═══ TASK INPUT

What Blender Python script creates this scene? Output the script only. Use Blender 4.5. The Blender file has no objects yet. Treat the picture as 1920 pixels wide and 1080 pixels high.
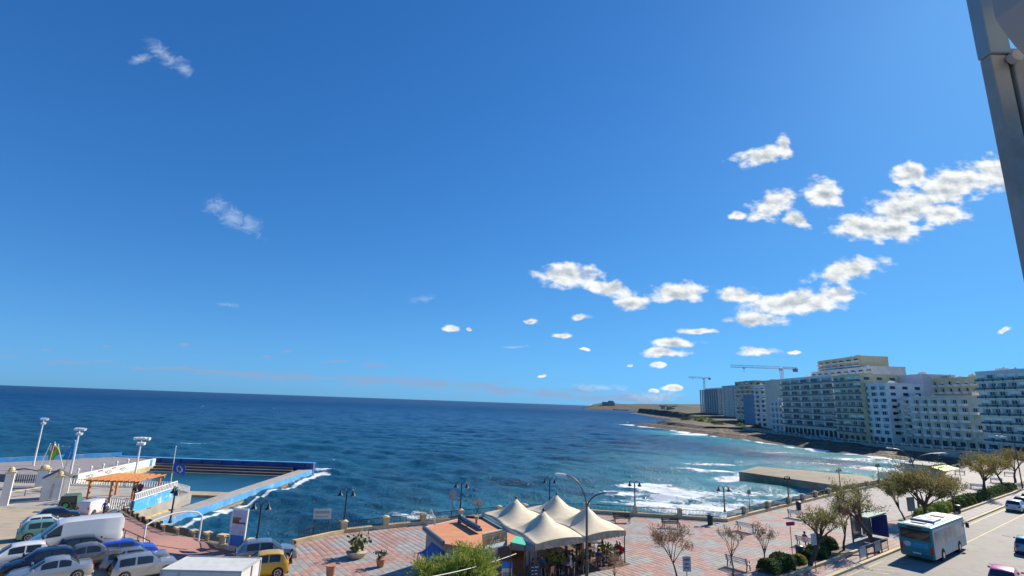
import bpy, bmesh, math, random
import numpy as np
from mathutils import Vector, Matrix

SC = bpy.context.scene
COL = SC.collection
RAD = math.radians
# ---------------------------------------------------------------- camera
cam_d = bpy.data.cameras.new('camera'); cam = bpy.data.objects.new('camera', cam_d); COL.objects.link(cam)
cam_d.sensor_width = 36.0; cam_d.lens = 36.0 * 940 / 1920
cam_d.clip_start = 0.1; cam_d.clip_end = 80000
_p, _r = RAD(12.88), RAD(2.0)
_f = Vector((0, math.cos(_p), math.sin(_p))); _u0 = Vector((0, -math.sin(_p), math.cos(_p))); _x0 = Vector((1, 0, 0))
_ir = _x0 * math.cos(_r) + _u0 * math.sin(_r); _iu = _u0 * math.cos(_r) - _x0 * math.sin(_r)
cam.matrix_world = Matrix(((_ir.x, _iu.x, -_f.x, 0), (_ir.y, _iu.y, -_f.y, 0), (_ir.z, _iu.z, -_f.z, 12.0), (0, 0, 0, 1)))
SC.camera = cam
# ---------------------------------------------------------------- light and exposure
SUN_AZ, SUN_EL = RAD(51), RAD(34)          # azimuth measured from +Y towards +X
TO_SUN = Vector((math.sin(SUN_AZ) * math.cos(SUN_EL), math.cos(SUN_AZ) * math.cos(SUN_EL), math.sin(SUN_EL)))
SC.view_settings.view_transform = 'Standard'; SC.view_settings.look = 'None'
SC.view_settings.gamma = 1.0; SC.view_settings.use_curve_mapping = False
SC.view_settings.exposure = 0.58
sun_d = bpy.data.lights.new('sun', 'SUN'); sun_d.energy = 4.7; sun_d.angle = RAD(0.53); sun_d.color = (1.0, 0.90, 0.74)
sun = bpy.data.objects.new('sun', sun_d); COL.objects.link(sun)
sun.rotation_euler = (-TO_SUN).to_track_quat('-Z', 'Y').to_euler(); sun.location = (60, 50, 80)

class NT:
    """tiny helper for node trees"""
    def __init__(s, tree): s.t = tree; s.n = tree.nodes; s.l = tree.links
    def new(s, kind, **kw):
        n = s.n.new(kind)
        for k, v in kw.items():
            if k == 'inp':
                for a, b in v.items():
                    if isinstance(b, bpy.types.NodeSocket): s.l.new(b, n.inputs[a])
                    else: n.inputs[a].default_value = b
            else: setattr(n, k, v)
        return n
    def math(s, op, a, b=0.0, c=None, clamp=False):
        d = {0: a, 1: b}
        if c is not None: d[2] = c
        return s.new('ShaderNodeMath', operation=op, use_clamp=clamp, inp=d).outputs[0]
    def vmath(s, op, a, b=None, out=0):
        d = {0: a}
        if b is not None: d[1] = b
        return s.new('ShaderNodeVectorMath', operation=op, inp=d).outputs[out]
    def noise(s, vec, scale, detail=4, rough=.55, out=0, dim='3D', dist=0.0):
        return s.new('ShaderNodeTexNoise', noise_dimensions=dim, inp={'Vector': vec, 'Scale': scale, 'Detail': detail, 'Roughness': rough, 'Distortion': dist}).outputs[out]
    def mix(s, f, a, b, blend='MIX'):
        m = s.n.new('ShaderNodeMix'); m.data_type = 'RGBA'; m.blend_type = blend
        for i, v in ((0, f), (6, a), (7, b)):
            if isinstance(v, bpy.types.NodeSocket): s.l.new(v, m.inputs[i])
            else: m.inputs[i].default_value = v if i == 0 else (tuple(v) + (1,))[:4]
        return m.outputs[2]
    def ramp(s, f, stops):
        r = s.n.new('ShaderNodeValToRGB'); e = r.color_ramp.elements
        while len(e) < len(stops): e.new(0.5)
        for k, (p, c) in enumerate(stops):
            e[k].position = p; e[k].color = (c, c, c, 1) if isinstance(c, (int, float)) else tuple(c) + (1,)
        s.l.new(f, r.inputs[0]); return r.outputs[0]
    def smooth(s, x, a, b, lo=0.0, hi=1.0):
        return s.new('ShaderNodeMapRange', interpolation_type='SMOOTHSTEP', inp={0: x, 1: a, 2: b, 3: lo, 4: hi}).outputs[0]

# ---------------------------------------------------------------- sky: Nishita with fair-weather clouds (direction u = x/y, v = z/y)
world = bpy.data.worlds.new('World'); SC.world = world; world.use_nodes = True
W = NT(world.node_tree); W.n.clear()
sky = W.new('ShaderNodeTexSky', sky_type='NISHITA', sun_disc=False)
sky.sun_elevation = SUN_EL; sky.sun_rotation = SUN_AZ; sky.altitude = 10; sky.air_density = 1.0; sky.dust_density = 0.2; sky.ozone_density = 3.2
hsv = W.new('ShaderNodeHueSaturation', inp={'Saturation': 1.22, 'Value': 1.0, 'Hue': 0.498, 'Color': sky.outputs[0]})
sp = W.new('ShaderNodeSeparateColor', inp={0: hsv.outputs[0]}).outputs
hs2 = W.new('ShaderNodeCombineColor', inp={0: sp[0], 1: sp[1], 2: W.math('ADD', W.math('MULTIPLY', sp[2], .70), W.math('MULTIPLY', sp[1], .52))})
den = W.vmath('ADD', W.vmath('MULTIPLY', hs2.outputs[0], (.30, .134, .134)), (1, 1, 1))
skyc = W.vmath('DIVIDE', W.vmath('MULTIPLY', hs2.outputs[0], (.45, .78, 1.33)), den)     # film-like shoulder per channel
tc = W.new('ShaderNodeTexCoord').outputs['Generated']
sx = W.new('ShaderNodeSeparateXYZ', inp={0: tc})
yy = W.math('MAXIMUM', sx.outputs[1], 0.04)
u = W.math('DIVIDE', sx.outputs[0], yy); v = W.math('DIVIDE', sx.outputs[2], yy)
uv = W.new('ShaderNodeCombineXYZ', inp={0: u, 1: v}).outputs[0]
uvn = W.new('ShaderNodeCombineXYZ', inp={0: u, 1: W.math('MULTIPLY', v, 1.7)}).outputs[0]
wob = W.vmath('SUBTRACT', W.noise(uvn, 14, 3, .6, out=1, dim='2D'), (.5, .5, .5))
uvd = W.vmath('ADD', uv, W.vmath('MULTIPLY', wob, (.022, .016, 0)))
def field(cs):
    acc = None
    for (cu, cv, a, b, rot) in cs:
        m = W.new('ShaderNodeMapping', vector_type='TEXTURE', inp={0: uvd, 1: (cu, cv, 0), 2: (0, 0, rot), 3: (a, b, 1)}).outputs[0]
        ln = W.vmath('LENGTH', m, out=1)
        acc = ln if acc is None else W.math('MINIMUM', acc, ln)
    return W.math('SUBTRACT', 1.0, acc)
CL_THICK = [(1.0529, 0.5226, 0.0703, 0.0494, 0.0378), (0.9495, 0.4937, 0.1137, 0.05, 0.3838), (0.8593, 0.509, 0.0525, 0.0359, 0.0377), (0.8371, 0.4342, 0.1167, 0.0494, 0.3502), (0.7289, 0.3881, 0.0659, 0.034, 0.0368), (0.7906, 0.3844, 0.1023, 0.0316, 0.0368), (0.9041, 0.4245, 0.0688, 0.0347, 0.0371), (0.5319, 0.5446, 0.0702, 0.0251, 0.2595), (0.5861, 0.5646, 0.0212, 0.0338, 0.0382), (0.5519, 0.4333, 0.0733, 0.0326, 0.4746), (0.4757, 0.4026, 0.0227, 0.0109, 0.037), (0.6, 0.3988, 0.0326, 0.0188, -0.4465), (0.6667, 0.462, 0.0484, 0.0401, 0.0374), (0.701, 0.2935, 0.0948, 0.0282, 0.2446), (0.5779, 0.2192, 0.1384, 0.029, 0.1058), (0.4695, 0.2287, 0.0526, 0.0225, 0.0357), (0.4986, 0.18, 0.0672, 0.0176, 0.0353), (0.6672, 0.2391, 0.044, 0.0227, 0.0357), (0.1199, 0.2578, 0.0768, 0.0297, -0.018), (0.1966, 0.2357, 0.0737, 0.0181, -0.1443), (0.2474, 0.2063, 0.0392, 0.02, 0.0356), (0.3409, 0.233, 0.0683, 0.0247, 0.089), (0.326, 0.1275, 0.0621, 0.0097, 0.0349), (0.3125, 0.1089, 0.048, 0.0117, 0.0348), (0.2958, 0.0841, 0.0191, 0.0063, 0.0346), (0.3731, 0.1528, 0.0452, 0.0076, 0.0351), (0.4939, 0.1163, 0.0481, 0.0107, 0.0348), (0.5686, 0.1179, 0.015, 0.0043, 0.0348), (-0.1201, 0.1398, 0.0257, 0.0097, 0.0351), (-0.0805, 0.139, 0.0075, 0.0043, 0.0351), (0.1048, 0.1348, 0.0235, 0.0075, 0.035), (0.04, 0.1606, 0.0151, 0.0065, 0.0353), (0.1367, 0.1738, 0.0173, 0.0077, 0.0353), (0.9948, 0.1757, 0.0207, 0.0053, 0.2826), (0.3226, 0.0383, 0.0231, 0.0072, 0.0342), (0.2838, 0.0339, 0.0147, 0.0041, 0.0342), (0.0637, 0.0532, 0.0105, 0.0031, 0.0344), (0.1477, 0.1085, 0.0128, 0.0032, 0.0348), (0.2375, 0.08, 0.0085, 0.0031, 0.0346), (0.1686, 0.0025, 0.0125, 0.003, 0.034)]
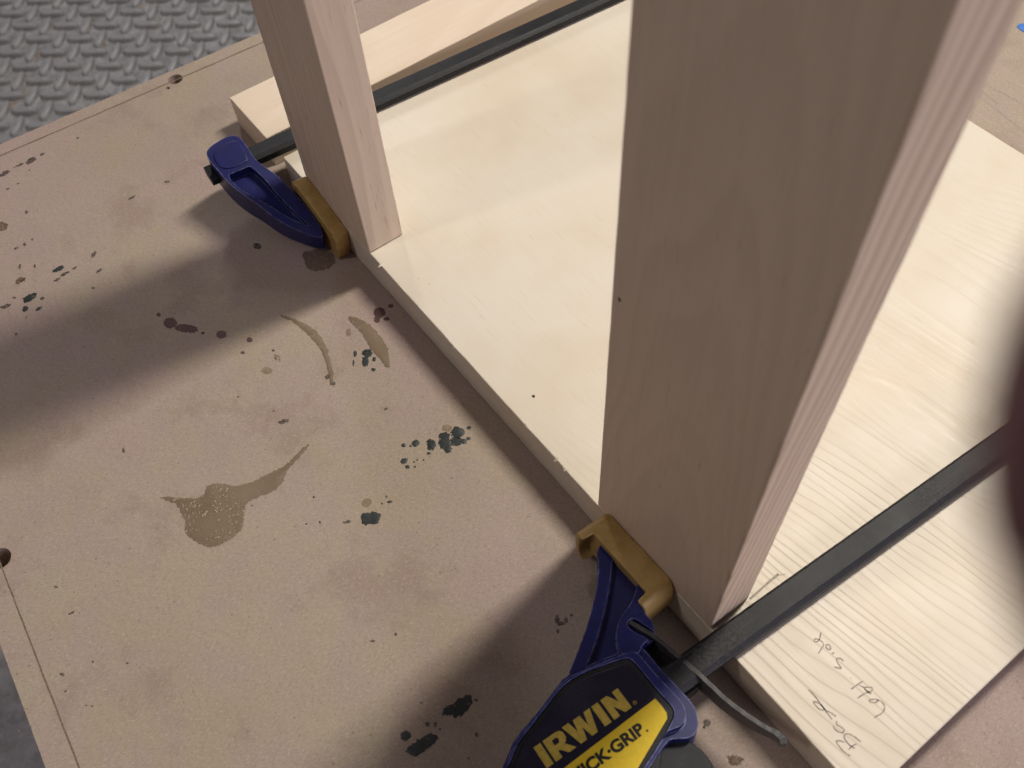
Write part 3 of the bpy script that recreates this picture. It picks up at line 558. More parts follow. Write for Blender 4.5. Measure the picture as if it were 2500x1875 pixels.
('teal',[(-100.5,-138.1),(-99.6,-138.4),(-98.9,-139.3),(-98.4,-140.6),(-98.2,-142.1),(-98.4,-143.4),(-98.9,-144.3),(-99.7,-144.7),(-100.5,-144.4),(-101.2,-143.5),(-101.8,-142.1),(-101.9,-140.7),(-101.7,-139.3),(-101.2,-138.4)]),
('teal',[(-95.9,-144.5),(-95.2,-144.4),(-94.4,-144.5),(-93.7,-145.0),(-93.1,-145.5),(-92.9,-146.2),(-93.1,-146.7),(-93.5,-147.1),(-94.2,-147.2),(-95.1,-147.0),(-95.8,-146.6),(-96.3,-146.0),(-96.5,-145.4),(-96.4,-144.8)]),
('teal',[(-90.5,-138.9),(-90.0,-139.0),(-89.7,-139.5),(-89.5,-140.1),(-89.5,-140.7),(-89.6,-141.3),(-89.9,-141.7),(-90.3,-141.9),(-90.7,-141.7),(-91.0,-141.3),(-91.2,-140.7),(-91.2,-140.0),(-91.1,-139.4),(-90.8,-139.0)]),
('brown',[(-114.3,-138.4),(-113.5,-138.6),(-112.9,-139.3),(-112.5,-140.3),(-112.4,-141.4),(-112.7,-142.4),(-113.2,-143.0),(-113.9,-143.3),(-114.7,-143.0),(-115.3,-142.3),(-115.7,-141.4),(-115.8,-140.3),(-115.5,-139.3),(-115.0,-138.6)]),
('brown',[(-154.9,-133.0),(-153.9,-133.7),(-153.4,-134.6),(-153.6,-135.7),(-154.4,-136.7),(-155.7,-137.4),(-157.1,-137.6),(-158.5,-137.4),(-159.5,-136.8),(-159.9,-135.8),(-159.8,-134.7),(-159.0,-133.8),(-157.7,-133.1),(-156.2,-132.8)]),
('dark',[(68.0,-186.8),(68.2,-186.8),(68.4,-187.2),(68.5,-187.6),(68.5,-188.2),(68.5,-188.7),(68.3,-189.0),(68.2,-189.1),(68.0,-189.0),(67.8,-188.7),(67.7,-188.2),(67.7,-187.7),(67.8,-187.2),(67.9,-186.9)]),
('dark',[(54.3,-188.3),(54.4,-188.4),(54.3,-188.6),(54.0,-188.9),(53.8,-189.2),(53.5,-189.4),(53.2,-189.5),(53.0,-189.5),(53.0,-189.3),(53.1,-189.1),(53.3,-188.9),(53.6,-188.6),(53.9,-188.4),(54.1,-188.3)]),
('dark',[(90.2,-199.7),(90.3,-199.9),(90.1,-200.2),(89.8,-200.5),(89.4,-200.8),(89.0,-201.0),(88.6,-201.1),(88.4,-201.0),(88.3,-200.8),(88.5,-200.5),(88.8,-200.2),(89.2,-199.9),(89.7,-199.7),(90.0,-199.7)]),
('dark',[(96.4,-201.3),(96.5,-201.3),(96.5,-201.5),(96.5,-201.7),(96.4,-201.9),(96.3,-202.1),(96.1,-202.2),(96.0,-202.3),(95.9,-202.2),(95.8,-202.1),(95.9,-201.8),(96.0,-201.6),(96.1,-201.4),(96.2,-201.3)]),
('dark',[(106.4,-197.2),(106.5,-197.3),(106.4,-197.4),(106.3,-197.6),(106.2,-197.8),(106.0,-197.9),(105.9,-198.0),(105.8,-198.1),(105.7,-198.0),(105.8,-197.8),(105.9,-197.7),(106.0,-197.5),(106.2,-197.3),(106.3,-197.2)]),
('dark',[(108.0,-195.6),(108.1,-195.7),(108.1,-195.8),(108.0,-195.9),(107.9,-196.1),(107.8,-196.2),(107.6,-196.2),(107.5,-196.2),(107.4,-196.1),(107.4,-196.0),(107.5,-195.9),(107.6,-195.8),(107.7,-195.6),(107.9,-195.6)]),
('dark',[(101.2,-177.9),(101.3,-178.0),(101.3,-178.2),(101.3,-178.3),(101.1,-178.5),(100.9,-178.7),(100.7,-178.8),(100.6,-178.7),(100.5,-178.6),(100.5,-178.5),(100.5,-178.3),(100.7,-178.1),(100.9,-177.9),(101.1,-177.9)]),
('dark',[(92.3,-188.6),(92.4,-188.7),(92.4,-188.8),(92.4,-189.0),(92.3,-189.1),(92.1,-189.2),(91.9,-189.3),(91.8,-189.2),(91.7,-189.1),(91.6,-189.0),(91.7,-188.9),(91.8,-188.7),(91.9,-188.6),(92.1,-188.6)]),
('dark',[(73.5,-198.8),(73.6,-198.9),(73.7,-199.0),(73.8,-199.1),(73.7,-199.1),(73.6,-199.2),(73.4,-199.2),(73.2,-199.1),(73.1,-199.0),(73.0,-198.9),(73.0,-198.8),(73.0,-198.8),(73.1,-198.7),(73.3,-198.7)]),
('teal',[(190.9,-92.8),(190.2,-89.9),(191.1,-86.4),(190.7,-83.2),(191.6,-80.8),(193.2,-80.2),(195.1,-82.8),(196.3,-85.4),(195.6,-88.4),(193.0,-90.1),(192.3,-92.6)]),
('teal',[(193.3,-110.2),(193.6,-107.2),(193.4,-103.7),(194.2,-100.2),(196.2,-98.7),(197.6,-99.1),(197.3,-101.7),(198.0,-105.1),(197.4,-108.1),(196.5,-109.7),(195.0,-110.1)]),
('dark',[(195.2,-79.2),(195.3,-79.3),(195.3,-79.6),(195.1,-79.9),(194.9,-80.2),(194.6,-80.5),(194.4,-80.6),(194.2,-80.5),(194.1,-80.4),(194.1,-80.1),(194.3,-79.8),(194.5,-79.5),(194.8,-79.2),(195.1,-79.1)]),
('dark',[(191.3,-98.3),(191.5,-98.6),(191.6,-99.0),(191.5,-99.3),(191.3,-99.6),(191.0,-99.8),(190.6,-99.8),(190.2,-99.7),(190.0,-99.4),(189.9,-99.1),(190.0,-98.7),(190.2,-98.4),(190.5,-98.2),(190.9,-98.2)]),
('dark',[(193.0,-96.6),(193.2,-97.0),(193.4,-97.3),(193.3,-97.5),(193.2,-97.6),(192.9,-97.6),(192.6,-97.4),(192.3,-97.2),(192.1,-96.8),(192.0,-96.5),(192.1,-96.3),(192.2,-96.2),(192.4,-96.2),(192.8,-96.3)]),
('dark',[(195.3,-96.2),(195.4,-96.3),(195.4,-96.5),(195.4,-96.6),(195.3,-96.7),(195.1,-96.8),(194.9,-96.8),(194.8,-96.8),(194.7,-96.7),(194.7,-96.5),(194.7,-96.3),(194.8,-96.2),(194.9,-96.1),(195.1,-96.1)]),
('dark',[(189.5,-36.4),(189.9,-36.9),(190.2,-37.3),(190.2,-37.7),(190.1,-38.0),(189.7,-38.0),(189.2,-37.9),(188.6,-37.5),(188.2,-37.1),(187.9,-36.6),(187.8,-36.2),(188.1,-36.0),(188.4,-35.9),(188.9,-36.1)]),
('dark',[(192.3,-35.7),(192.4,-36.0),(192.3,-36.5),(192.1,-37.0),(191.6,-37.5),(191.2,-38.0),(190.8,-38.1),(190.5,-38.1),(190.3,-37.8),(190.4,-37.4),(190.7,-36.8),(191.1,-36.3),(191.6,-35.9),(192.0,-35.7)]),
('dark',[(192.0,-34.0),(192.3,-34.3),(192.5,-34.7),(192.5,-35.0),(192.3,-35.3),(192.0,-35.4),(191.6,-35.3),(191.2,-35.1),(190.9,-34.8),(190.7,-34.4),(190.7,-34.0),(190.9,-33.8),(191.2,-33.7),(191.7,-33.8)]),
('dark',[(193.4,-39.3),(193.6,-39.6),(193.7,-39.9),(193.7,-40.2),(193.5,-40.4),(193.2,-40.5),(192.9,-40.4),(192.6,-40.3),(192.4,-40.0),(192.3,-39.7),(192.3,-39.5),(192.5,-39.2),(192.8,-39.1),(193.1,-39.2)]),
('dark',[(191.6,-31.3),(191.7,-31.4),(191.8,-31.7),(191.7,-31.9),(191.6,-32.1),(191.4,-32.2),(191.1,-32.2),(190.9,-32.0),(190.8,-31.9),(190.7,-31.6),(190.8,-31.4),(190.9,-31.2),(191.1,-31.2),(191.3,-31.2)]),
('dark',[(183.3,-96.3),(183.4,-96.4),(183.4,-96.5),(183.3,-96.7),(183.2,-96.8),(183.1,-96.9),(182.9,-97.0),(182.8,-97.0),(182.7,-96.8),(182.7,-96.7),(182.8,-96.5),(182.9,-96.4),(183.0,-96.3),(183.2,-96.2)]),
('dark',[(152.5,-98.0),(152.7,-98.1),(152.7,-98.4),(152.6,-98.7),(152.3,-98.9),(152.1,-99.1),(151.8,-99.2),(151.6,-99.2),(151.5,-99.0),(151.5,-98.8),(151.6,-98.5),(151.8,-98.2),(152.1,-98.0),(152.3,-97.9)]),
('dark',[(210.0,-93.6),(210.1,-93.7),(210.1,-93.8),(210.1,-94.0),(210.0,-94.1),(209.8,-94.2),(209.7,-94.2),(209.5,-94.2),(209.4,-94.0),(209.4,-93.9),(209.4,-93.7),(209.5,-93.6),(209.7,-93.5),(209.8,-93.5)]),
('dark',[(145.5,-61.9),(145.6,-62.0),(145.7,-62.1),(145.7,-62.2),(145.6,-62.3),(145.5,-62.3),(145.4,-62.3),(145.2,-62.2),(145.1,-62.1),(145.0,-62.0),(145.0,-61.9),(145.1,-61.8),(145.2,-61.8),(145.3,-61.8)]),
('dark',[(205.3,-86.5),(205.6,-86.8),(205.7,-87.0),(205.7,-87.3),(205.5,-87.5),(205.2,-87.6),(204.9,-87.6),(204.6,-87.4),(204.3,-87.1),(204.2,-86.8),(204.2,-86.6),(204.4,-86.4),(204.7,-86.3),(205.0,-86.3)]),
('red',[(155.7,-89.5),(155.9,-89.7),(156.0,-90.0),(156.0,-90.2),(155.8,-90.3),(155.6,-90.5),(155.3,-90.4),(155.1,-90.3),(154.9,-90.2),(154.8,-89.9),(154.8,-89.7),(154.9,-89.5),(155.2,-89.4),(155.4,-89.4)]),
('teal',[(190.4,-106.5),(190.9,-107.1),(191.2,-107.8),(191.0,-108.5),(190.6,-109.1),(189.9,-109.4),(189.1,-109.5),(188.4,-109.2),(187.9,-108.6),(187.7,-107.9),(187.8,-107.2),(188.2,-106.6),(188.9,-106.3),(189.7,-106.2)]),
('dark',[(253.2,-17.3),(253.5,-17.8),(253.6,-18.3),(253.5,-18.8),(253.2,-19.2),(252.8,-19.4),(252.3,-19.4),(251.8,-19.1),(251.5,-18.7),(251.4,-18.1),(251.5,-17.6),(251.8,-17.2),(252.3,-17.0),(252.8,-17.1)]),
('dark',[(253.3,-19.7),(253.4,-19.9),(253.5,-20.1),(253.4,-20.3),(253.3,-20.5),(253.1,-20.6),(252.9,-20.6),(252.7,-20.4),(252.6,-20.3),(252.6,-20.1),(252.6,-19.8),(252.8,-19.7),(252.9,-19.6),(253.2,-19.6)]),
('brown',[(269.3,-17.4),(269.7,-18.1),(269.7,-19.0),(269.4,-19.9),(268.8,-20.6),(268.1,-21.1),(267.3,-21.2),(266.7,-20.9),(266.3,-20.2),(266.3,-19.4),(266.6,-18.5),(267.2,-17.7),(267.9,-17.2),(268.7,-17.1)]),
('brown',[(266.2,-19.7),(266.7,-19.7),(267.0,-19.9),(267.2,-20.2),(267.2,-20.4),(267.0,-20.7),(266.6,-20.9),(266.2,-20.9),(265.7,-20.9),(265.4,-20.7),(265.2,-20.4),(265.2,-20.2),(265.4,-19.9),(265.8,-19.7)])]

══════

» **WORK TO COMPLETE**
Write out each line of the listing above, exactly, from its first line to the line holding "from mathutils import Vector, Matrix", inclusive. Skip the pictures.

» **REPLY TO THE TASK**
What Blender Python script creates this scene? Output the script only. Use Blender 4.5. The Blender file has no objects yet. Treat the picture as 1920 pixels wide and 1080 pixels high.
import bpy, bmesh, math, random
import numpy as np
from mathutils import Vector, Matrix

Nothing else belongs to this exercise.